Escolhas por trás da união

Seria ingenuidade afirmar que não existe uma lógica que governa a escolha de um parceiro. Há fatores objetivos e subjetivos que ajudam a encontrar a pessoa para a qual se diz “sim”. Falar de como se formam os casais significa, também, entender o comportamento sociocultural de um país.

Luciene Longo tinha isso em mente. A analista de pesquisa do Instituto Brasileiro de Geografia e Estatística (IBGE) vislumbrou, de modo empírico, uma mudança no comportamento amoroso do brasileiro: aparentemente, havia mais casais inter-raciais. Estava certa. Ao observar e comparar os números de três censos realizados entre 1980 e 2000, percebeu que em 20 anos a quantidade de casais de cor diferente subiu de 15% para 35%. Quis entender então quais são os fatores que explicam essa união.

“Minha ideia inicial era que havia algum mecanismo de compensação, e, de fato, há”, conta Longo, que pesquisou sobre o assunto no doutorado em demografia pelo Centro de Desenvolvimento e Planejamento Regional da Universidade Federal de Minas Gerais (Cedeplar – UFMG). 

“Minha ideia inicial era que havia algum mecanismo de compensação entre escolaridade e união inter-racial”

“Observando os números, percebi que quanto maior a diferença de escolaridade e raça/cor entre o casal, menores são as chances de união.”

Longo sugere que, para ‘compensar’ a união com uma pessoa de pele mais escura – associada muitas vezes a um menor status social –, o homem (ou a mulher) escolhido(a) precisa ter uma escolaridade superior à do pretendente. É uma questão de prestígio social, ainda embasada no racismo – “Que existe!”, ela faz questão de ratificar – na nossa sociedade.

“Esse resultado é um indicativo de que, embora as uniões inter-raciais estejam aumentando com o tempo, ainda é necessária uma ‘troca’ de status para o seu favorecimento”, explica a pesquisadora.

Longo analisou dados de 1 milhão de mulheres com idade entre 20 e 29 anos. Entusiasmada com a percepção de que há um mecanismo de compensação que envolve, pelo menos, dois fatores (status e escolaridade), tentou expandir a ideia e inserir uma possível nova moeda de troca: a religião.
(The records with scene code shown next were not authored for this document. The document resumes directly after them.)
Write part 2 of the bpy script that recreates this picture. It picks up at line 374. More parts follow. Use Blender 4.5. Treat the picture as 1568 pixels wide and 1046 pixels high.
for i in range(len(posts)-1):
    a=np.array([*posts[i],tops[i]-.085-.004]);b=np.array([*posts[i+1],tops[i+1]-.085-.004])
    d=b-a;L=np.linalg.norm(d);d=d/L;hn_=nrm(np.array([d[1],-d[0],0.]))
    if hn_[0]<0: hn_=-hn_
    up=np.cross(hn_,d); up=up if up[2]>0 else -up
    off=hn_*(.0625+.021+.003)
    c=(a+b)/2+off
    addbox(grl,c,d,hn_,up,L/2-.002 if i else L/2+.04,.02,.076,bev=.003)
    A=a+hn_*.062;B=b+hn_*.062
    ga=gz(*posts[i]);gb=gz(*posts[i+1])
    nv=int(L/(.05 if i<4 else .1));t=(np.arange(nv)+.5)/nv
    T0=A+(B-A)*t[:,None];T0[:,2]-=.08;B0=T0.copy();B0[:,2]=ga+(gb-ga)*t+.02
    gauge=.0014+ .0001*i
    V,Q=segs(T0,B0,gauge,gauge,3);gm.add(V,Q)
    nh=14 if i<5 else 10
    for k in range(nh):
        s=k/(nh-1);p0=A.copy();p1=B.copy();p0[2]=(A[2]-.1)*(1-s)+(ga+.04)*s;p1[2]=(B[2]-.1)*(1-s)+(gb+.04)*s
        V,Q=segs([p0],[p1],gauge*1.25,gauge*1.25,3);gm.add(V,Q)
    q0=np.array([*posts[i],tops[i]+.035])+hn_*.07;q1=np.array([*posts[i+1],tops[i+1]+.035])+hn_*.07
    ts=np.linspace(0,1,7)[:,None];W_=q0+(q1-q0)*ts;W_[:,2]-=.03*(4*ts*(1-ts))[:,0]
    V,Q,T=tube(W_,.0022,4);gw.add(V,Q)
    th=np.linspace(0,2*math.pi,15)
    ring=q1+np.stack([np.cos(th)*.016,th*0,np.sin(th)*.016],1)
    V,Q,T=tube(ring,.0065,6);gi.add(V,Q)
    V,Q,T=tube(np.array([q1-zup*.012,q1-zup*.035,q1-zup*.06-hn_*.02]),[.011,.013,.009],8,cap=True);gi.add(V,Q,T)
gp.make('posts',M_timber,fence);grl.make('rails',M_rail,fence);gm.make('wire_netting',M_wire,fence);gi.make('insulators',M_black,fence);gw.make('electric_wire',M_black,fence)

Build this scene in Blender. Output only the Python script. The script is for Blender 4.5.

“Confesso que, no início, acreditei que a religião seria um claro fator de compensação. A hipótese não foi comprovada, porque a religião aparece com tanta força na família brasileira que ‘supera’ qualquer relação de cor”, diz Longo. “É muito pequeno o percentual de casais de religiões diferentes e, mais ainda, de uma pessoa sem religião que se casa com outra com religião”, completa a pesquisadora. E aponta: 90% das uniões no Brasil se dão entre pessoas com a mesma religião.

Oficial ou consensual

Outro dado revelado pela pesquisa: o casal inter-racial aparece com mais frequência nas chamadas uniões consensuais (onde não há a formalização do casamento). Na tese, Longo propõe duas hipóteses, uma positiva e outra negativa:

“Isso pode ser fruto tanto de uma maior aceitação das diferenças, reflexo de uma posição mais flexível em relação a normas veladas da sociedade, mas também pode ser um indicativo negativo, revelando uma maior dificuldade de assumir a formalização da união, exatamente em função dessas diferenças raciais.”

“O preconceito racial leva ao preconceito econômico e vice-versa”

A pesquisadora mostra-se otimista com as conclusões a que chegou em seu estudo. Para ela, a curva ascendente das uniões inter-raciais cria uma sociedade miscigenada, o que – a longo prazo – gera um efeito positivo em relação ao racismo.

Porém, faz questão de afirmar que o objetivo do trabalho nunca foi ‘levantar a bola’ e discutir o preconceito. Mas, quando perguntada, não se nega a aprofundar o assunto.

“Claro que [o racismo] é uma questão que acompanha o texto. O casamento é uma maneira de ascender socialmente e a união e a repulsão acontecem devido a vários fatores, entre eles o preconceito racial e econômico”, fala Longo, para logo ponderar. “No fundo, o preconceito racial leva ao preconceito econômico e vice-versa, é muito difícil saber o que vem primeiro.”